Since winning the 2008 International Yehudi Menuhin Violin Competition, the Taiwanese-Australian violinist has become one of the most exciting young performers – and a hit on social media.
Born on 6 March 1989 in Taipei, Taiwan, Ray Chen began learning violin at the age of four.
He was invited to play solo with the Queensland Philharmonic Orchestra at the age of eight and performed at the opening celebration concert of the 1998 Winter Olympics in Nagano, Japan.
By the age of nine, he had completed all 10 levels of the Suzuki Music Education method in Queensland.

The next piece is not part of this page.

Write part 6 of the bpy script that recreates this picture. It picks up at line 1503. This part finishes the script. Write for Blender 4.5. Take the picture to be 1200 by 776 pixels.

Professor Goetz Richter, chair of the String Unit at the Sydney Conservatorium of Music described Chen as "one of the most talented and accomplished young violinists to have emerged from Australia."
In April 2008 he won the senior division first prize of the Yehudi Menuhin International Competition for Young Violinists in Cardiff, Wales.
Chen came to the attention of Maxim Vengerov, who served on the Menuhin competition jury. Subsequently, Chen was engaged for performances including debuts with the Mariinsky Theatre Orchestra in St. Petersburg and at the International Rostropovich Festival with the State Symphony Orchestra of Baku, Azerbaijan, under the baton of Vengerov.
He was signed by Sony Classical in 2010. He has recorded the Cesar Franck Violin Sonata, the violin concertos of Pyotr Ilyich Tchaikovsky and Felix Mendelssohn.
He was invited to perform at the annual Nobel Prize Concert in 2012, playing Max Bruch's Violin Concerto in G minor with the Royal Stockholm Philharmonic Orchestra.